Tenth Circuit Reaffirms National Policy Favoring Arbitration Where Appropriate
The Tenth Circuit recently upheld the transportation employee exemption within the Federal Arbitration Act as it applied to independent contractors delivering goods for the employer. Brock v. Flowers Foods, 121 F.4th 753 (10th Cir. 2024). This case also highlighted the federal policy favoring arbitration where a valid arbitration clause exists within a contract.
Angelo Brock, an independent contractor and delivery driver for Flowers Foods, sued his employer for alleged violations of the Fair Labor Standards Act, including failure to pay overtime where warranted. Flowers sought to enforce arbitration pursuant to the arbitration clause in the distribution agreement between the parties.
The Federal Arbitration Act (“FAA”) governs these arbitration agreements and promotes a liberal, federal policy which favors this form of dispute resolution in which the parties agree to have specified issues determined by an arbitrator instead of a court. 9 U.S.C. § 1 et seq. While arbitration cannot be favored over litigation, the FAA requires courts to give equal emphasis to valid arbitration agreements as they do to other provisions of a contract.

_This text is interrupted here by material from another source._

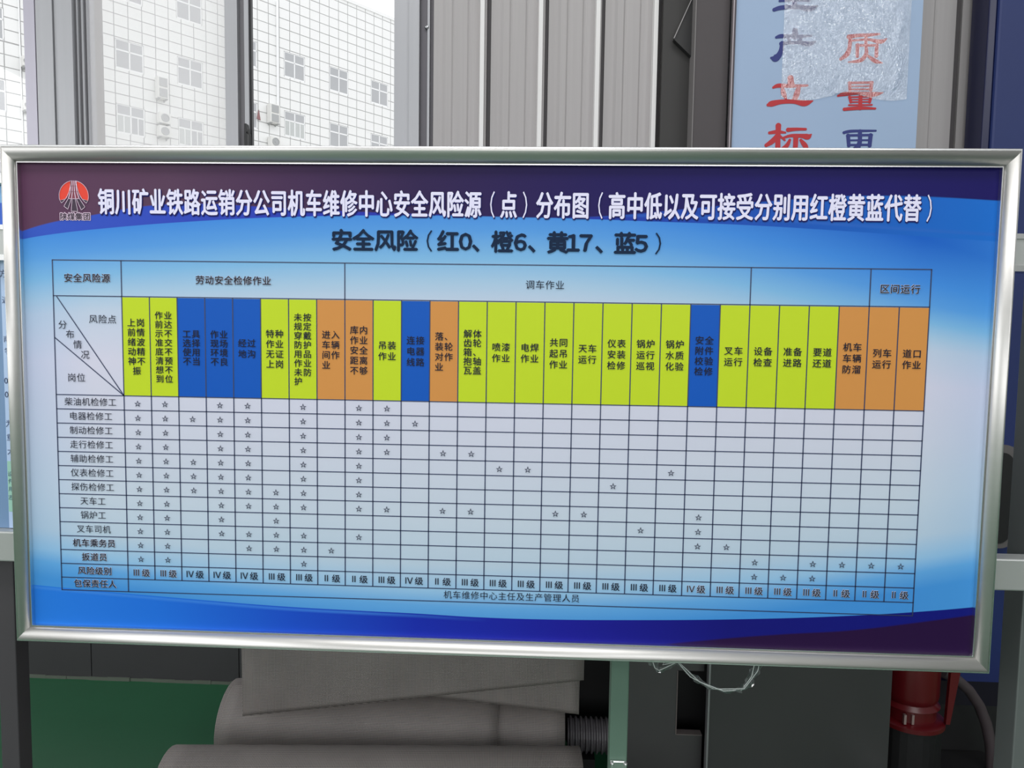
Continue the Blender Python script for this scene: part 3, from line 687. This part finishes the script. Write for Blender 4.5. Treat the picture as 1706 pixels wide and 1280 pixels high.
# emblem
lc = at(125.2, 327.3, 0); LX, LZ, LR = lc.x, lc.z - ZB, .0365
def E(x, y): return (LX + (x - 500) / 355 * LR, LZ + (530 - y) / 355 * LR)
def circ(a0, a1, n=18): return [E(500 + 355 * math.cos(math.radians(a0 + (a1 - a0) * k / n)), 530 - 355 * math.sin(math.radians(a0 + (a1 - a0) * k / n))) for k in range(n + 1)]
def fillp(b, pts, y): b.add([(x_, y, z_) for x_, z_ in pts], [tuple(range(len(pts)))])
def outl(b, pts, y, w=.0011, closed=True):
    n = len(pts)
    for i in range(n if closed else n - 1):
        a_, c_ = Vector((pts[i][0], 0, pts[i][1])), Vector((pts[(i + 1) % n][0], 0, pts[(i + 1) % n][1])); d = c_ - a_
        if d.length < 1e-6: continue
        d.normalize(); q = Vector((-d.z, 0, d.x)) * w / 2; a_ = a_ - d * w * .4; c_ = c_ + d * w * .4
        b.add([(a_.x - q.x, y, a_.z - q.z), (c_.x - q.x, y, c_.z - q.z), (c_.x + q.x, y, c_.z + q.z), (a_.x + q.x, y, a_.z + q.z)], [(0, 1, 2, 3)])
er, ew, eg, em_ = MB(), MB(), MB(), MB()
lobeL = circ(101, 198) + [E(300, 600), E(345, 530), E(385, 440), E(415, 330), E(430, 240)]
lobeR = [(2 * LX - a_, z_) for a_, z_ in lobeL]
for L in (lobeL, lobeR): fillp(er, L, YC); outl(ew, L, YT)
tipL = [E(165, 640), E(200, 697), E(300, 605)]; tipR = [(2 * LX - a_, z_) for a_, z_ in tipL]
for L in (tipL, tipR): fillp(eg, L, YC); outl(ew, L, YT, .0009)
fillp(em_, [E(435, 178), E(430, 240), E(405, 400), E(365, 590), E(635, 590), E(595, 400), E(570, 240), E(565, 178)], YC)
for x0_, xm, x1_ in ((435, 420, 368), (470, 468, 448), (515, 520, 545), (555, 575, 632)): outl(ew, [E(x0_, 178), E(x0_ * .6 + xm * .4, 300), E(xm, 430), E(x1_, 592)], YT, .0016, False)
for P_ in ([(365, 590), (440, 595), (350, 840), (255, 770)], [(460, 595), (535, 595), (590, 890), (430, 885)], [(560, 595), (638, 590), (765, 785), (675, 855)]):
    L = [E(*q) for q in P_]; fillp(eg, L, YL); outl(ew, L, YT, .001)
for k, ch in enumerate('陕煤集团'):
    p = at(108 + k * 12.9, 361.3, 0)
    put(ew, ch, p.x, p.z - ZB, .0190, .0190, YH, .085); put(eg, ch, p.x, p.z - ZB, .0185, .0185, YT, .02)
flatb('emblem_red', mat('emblem_red', (226, 74, 60), .5, spec=.12), er); flatb('emblem_outline', mat('emblem_pink_white', (236, 212, 232), .5, spec=.12), ew)
flatb('emblem_grey', mat('emblem_grey', (74, 62, 76), .5, spec=.12), eg); flatb('emblem_rays', mat('emblem_maroon', (140, 76, 90), .5, spec=.12), em_)

# ------------------------------------------------------------------ display rack behind the board
YR = .036
POSTG = mat('post_pale_green', (98, 124, 110), .45, .2)
RAILM = mat('rail_grey', (176, 178, 176), .35, .35)
rack = thing('display_rack', 'steel display rack whose posts and rails show behind the big board', 'rack', (0, .1, 0))
def rail(z0, z1, nm):
    b = MB().box(-2.25, 1.9, YR, YR + .05, z0, z1); o = loc(rack, nm, b, RAILM, bevel=.004)
z_u0, z_u1 = Z(1690, 451, YR), Z(1690, 391, YR); z_l0, z_l1 = Z(1680, 985, YR), Z(1680, 932, YR)
rail(z_u0, z_u1, 'rail'); rail(z_l0, z_l1, 'rail')
loc(rack, 'rail_lip', MB().box(-2.25, 1.9, YR - .004, YR + .05, z_u0 - .002, z_u0 + .012).box(-2.25, 1.9, YR - .004, YR + .05, z_u1 - .010, z_u1 + .002), LIP)
YPO = YR + .052
pxl = X(1667, 1090, YPO + .07); pxr = X(1698.5, 1090, YPO)
loc(rack, 'post', MB().box(pxr, pxr + .05, YPO, YPO + .075, 0.0, 2.3), mat('post_steel', (120, 124, 124), .4, .5), bevel=.003)
loc(rack, 'post', MB().box(X(1017, 1180, YPO), X(1047, 1180, YPO), YPO, YPO + .045, 0.0, 1.7), POSTG, bevel=.003)
xpl = X(28.5, 1150, YPO)
loc(rack, 'post', MB().box(xpl - .05, xpl, YPO + .0, YPO + .05, 0.0, 1.95), mat('post_dark', (74, 70, 74), .5, .3), bevel=.003)
for xx in (xpl - .025, X(1032, 1180, YPO), pxr + .025):
    loc(rack, 'foot', MB().box(xx - .022, xx + .022, -.3, .45, 0, .03), STEEL)
br = at(1031, 1272, YPO - .01)
loc(rack, 'bracket', MB().box(br.x - .022, br.x + .022, YPO - .008, YPO - .001, br.z - .09, br.z + .004), LIP, bevel=.003)
for dx in (-.017, .017):
    loc(rack, 'bolt', MB().lathe((br.x + dx, 0, br.z - .002), [(.001, YPO - .016), (.004, YPO - .015), (.006, YPO - .011), (.006, YPO - .008)], 12, 'y'), LIP)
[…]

However, there are some exceptions to the FAA’s insistence on arbitration. Section 1 of the FAA exempts “contracts of employment of seamen, railroad employees, or any other class of workers engaged in foreign or interstate commerce.” 9 U.S.C. § 1. In effect, § 1 shields employees engaged in interstate commerce via transporting goods exempt from compelled arbitration under the FAA. The U.S. Supreme Court, and here the Tenth Circuit reaffirms, has interpreted § 1 to cover employees who play a direct and necessary role in the free flow of goods across borders. See Bissonnette v. LePage Bakeries Park St., LLC, 601 U.S. 246, 256 (2024).
Where this “transportation employee” exemption does not apply, however, the FAA compels state and federal courts to require the parties to engage in arbitration over courtroom litigation where there is a valid arbitration clause within the agreement and that the arbitration agreement covers the issue at hand.
The Tenth Circuit found Brock was engaged in interstate transportation when he delivered Flowers’ baked goods to grocery stores and other commercial outlets in his delivery area. Though an independent contract delivery driver, Brock was classified as a “last mile delivery driver” and distinguished from rideshare and food-delivery driver cases which would not fall into the FAA exemption from compelled arbitration.
Where a contract contains an arbitration clause – whether it’s a contract for goods, services, or for employment – it is important to understand the nature of the work done by both parties to ensure the FAA will apply to compel arbitration or to understand why the FAA will not apply and courtroom litigation is appropriate.